TITLE: STAR TREK: GENERATIONS

AUTHOR: Brannon Braga and Ron D Moore.

Overview: New star ship not yet fully equipped answers a distress call. An energy ribbon damages the ship and destroys both ships calling for help. About one third (47) of the people are beamed aboard and rescued from the ribbon. Captain Kirk, however, is lost and presumed dead while doing what enables the ship to be saved from the ribbon.

He, however, ends up in the ribbon, where time, space and external reality have no independent reality but are molded according to the wishes, dreams and desires of the individual. The internal reality according to one description consisted in a joy so perfect and accompanied with a feeling of complete fulfillment that one could only want to stay there forever. The joy was so real it could be described as tangible, so one could be totally wrapped up and absorbed in it.

NAME: DHARMANANDA

TYPE: SCIENCE FICTION

SETTING: The star ship the USS Enterprise B and Enterprise D, a place called the Nexus, a space station, and an uncolonized planet.

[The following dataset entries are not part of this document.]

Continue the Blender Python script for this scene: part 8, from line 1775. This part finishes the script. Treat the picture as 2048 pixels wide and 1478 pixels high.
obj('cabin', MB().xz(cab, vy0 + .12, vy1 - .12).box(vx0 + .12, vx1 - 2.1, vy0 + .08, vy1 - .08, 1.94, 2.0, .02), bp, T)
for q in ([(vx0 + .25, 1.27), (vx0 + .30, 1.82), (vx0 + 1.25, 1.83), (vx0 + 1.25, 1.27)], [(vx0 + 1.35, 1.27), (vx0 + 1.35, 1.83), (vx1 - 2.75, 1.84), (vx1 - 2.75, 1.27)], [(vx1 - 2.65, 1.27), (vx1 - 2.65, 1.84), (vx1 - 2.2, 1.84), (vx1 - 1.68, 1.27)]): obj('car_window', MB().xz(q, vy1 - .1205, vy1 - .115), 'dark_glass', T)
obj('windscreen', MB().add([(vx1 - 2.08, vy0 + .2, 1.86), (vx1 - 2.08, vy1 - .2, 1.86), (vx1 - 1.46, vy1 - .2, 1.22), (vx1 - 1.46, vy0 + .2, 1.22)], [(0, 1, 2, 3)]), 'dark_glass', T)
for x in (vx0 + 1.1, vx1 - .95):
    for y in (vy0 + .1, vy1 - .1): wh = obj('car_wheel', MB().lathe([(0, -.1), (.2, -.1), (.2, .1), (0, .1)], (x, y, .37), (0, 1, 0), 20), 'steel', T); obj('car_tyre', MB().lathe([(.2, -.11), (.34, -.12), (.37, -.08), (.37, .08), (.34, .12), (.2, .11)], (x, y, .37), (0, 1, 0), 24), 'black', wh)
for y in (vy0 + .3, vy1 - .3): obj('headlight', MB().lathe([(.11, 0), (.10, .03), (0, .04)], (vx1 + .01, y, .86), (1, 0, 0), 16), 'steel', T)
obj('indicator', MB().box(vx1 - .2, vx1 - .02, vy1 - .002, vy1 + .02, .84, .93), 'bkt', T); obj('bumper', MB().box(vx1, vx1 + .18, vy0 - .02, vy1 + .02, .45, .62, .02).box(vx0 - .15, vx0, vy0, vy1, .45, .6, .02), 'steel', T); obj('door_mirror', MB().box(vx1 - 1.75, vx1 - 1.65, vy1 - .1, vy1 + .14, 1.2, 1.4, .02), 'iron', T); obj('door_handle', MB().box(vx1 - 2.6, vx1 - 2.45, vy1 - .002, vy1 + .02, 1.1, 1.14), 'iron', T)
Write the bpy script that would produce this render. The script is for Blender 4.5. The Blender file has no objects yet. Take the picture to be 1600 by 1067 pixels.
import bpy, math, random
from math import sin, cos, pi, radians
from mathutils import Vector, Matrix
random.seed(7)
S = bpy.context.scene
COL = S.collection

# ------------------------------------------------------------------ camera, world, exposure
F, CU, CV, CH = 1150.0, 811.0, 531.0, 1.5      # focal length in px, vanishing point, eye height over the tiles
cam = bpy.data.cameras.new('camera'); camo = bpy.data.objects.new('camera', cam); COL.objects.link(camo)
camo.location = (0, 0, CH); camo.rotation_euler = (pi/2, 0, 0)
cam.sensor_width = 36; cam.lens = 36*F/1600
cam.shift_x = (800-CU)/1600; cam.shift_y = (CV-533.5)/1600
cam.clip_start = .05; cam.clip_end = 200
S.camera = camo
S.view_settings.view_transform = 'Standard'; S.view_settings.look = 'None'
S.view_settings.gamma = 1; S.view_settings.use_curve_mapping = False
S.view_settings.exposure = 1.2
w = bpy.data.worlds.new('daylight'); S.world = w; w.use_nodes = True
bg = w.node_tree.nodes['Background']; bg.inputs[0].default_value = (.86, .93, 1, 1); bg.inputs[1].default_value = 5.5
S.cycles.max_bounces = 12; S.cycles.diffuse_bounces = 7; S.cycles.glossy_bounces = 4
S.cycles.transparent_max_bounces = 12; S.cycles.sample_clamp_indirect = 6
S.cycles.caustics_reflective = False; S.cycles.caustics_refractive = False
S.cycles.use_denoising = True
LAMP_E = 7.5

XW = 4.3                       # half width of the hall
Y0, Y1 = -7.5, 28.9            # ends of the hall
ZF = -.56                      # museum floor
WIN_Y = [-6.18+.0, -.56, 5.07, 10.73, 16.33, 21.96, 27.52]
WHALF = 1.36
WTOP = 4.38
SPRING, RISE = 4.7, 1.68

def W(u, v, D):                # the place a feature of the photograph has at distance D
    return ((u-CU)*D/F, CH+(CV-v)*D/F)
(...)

DESCRIPTIVE PARAGRAPH ABOUT THE MOST INTERESTING CHARACTER: The most interesting character is Soran, the guest star. The movie centers around his quest to return to the Nexus and Picard’s quest to prevent him from doing so at the expense of others. Soran was a successful and highly respected scientist. After encountering the Nexus he was beamed away from it to the Enterprise B. Having once tasted the Nexus nothing in this reality seemed desirable to him anymore. The only issue in his life then became to return to the Nexus. If he killed millions of people in the process he didn’t care.

Why was he willing to sacrifice anything, even the lives of millions, in order to return to the Nexus? Why was he able to see everything in this "reality" as worthless or unreal? What was it he experienced in the Nexus? This makes him the most interesting character. All the other characters were operating from a common paradigm; one based on their common perception of reality and their adaptation to it within the framework of their socialization.

Soran was operating from an entirely different paradigm. One which was not even based upon what others called reality. It was based on his experience in the Nexus. In the Nexus there was no time as we know it. In this "reality" people exist within time and must flow along with it. In the Nexus the person’s individual reality exists outside of time so that time takes the form and motion desired for it by the entity. It can flow forward, backward, jump, skip, stand still, or perhaps do all at once and then some. Instead of being in time, time is in them. But each person’s experience of the ribbon is unique.

LESSON, LESSONS, OR MORAL: (WHO LEARNED WHAT OR WHAT STATEMENT IS THE STORY TRYING TO MAKE): The whole plot is a struggle between Soran, who is driven by a desire for the Nexus, and the Enterprise crew, who are driven by a desire or dedication to life outside the Nexus. To understand the hidden meaning in this fairy tale it is necessary to understand the word ‘nexus.’

Nexus means connection and is a synonym of union and yoke. Yoke is English for yoga, that which unites. Nexus also means center, and is also called the ribbon. The ribbon at the center of the body that connects the outer world of the senses with the inner spiritual world beyond time, space and causation is the sushumna in the center of the spinal column. This spiritual world is the "timeless paradise" the doorway of the nexus leads to.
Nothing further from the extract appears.